— START OF Excerpted data —

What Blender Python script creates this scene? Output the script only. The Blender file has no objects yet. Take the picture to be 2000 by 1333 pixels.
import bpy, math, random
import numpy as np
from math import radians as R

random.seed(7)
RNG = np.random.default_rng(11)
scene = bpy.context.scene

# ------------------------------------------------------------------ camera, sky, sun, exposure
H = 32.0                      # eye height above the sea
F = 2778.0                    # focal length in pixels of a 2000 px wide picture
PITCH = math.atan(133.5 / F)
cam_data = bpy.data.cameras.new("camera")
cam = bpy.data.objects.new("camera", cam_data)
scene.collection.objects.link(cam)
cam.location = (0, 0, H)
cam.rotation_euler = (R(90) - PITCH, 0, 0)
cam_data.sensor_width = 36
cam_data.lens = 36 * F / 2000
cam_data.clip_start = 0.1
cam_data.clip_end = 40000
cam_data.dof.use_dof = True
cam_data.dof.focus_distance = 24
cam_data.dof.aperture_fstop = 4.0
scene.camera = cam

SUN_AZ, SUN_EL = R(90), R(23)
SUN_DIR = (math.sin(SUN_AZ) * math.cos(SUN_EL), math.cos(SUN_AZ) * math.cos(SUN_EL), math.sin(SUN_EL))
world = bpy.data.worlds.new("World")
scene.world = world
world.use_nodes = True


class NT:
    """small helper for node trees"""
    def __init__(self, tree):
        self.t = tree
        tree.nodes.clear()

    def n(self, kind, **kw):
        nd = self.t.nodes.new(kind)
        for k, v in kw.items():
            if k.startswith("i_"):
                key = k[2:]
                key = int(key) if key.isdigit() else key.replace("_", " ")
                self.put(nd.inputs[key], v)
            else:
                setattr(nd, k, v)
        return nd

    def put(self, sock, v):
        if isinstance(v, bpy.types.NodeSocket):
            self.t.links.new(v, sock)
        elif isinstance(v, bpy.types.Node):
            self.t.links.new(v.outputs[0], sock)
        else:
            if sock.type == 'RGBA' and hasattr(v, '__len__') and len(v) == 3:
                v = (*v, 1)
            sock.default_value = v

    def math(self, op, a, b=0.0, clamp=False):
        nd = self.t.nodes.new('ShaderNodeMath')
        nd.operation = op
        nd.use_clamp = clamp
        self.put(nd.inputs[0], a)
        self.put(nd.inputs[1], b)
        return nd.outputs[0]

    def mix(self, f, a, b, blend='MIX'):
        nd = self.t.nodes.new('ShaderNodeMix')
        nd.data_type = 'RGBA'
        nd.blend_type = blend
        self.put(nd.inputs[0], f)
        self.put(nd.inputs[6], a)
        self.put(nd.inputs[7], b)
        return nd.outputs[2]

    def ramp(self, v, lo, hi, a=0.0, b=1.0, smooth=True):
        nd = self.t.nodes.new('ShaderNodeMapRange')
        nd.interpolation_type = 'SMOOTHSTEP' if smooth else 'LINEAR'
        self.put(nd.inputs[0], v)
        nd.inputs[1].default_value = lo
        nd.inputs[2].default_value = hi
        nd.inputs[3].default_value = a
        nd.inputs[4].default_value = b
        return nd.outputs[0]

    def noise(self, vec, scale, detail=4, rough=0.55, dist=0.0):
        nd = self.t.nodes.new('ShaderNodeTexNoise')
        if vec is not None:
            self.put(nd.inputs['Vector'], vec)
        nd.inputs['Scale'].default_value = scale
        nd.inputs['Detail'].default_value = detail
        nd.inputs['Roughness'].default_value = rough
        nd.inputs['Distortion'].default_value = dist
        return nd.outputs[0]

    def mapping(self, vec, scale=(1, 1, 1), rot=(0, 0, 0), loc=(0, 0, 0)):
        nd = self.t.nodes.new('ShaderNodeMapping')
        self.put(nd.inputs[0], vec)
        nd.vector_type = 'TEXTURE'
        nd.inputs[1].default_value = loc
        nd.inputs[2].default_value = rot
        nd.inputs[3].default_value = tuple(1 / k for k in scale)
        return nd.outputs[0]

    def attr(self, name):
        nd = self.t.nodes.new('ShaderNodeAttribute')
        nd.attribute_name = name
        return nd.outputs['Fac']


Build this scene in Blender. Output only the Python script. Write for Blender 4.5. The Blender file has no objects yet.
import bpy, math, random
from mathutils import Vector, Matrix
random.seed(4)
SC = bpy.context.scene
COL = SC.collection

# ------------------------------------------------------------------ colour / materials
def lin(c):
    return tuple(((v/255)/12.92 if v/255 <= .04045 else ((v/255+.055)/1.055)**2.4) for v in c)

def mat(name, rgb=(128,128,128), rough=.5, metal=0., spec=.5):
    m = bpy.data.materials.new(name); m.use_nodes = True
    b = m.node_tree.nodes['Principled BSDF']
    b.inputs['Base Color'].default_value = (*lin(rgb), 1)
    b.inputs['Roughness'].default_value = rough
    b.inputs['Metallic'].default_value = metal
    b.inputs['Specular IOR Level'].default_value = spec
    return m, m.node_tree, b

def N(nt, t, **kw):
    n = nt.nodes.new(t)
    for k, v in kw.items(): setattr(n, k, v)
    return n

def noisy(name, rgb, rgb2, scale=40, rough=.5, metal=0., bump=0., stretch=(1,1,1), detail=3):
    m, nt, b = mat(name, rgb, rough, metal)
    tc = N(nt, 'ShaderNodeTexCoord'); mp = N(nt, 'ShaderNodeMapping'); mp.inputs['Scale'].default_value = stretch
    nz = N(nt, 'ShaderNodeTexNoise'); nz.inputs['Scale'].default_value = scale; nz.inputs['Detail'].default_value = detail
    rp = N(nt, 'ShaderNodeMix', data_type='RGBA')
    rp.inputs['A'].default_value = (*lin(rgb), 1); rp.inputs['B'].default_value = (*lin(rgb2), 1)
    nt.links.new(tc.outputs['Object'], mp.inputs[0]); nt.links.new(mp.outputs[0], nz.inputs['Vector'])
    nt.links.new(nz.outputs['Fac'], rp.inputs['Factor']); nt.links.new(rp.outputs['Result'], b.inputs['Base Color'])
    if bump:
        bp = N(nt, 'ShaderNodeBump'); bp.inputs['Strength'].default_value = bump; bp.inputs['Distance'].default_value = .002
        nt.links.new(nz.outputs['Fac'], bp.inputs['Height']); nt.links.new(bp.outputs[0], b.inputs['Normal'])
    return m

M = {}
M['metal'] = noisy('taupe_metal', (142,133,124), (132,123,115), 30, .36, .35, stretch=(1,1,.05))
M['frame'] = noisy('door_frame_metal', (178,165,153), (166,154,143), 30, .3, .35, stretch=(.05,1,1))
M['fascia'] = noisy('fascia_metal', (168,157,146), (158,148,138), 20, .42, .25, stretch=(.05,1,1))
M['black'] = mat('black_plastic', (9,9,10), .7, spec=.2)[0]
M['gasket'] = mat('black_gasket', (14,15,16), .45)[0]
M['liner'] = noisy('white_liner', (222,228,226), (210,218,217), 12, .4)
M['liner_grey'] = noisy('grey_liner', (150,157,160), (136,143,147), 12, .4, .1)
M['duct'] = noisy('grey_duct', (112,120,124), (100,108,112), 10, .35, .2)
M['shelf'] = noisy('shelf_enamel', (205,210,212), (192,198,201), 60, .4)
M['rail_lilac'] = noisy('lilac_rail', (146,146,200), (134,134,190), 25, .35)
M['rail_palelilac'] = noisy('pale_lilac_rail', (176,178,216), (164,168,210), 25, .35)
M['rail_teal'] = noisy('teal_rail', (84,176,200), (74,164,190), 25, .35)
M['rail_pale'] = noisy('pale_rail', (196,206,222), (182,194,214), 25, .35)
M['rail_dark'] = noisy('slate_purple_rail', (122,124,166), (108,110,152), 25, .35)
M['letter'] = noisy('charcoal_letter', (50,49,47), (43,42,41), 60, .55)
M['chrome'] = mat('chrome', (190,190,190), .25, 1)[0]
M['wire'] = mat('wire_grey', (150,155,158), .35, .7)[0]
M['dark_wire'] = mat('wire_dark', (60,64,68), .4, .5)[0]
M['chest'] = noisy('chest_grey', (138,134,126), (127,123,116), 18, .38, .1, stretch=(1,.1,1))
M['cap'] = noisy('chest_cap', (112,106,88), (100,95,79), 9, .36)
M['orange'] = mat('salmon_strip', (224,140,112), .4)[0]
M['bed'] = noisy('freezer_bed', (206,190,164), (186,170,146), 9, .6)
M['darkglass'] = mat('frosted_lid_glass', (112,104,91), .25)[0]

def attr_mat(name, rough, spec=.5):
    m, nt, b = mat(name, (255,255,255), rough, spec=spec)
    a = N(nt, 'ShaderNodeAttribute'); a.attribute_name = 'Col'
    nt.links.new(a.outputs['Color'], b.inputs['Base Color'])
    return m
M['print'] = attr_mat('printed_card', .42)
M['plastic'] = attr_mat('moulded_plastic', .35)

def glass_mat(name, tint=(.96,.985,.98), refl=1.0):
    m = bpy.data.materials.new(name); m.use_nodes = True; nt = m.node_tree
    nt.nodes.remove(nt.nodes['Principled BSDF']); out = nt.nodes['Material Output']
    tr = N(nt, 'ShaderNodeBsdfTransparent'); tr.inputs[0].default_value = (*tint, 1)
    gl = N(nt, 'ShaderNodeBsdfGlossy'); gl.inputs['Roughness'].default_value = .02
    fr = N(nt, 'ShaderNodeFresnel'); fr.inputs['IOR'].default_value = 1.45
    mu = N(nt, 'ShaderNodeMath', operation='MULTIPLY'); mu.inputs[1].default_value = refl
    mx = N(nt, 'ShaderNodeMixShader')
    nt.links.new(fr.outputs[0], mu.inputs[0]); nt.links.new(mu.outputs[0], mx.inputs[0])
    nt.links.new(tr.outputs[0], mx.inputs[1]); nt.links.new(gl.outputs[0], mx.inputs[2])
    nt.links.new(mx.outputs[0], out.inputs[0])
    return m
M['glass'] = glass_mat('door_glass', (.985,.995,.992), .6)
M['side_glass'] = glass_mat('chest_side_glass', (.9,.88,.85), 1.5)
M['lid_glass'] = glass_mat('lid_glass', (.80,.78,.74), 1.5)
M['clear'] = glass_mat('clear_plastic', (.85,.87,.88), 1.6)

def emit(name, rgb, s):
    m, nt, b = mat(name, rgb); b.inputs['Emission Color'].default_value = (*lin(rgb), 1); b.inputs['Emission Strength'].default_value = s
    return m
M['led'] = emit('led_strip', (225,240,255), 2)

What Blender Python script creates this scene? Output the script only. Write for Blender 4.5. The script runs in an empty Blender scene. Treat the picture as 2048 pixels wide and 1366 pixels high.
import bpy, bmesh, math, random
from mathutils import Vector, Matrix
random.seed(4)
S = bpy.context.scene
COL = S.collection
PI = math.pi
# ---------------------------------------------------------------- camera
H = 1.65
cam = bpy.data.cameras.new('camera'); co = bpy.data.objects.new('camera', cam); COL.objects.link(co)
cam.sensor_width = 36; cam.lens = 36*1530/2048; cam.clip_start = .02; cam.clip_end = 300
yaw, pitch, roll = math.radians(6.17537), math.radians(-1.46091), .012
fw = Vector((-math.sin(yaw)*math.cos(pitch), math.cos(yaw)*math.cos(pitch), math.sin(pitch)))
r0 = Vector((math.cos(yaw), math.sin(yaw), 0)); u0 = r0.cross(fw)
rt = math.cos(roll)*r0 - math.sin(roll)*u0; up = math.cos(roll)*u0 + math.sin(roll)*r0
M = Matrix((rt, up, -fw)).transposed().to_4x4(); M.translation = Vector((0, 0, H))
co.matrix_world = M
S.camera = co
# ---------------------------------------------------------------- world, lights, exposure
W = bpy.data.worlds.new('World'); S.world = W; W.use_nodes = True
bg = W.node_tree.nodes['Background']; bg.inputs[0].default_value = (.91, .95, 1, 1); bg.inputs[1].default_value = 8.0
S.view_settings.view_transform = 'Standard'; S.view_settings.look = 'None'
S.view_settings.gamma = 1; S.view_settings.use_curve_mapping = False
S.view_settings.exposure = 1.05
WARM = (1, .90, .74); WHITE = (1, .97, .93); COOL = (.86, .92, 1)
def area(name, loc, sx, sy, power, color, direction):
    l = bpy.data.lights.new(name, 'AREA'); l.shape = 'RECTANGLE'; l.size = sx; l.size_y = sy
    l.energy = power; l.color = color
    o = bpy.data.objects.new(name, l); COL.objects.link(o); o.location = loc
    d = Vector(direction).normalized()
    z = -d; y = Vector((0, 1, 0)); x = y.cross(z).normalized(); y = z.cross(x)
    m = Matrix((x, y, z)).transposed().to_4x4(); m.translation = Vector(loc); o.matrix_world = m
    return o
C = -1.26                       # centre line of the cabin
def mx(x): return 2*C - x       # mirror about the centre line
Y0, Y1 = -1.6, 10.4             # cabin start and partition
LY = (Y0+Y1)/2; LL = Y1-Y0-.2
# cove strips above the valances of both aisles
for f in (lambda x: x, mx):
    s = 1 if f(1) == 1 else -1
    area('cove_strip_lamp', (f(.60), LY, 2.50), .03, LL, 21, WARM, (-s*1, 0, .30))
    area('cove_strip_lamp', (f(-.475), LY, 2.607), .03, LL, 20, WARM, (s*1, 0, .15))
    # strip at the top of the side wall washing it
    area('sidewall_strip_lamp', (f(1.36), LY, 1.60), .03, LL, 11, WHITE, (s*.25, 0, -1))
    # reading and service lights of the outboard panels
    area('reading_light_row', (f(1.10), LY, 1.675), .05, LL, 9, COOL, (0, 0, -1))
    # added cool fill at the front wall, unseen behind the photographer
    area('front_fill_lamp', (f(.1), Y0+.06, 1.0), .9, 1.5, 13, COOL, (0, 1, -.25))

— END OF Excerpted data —

**Given problem:**
Nothing but the lines from the line that contains "Build this scene" through the line that contains "return tuple(((v/255)/12.92 if" should be given again, each exactly as it stands, both ends included.

**Answer to this task:**
Build this scene in Blender. Output only the Python script. Write for Blender 4.5. The Blender file has no objects yet.
import bpy, math, random
from mathutils import Vector, Matrix
random.seed(4)
SC = bpy.context.scene
COL = SC.collection

# ------------------------------------------------------------------ colour / materials
def lin(c):
    return tuple(((v/255)/12.92 if v/255 <= .04045 else ((v/255+.055)/1.055)**2.4) for v in c)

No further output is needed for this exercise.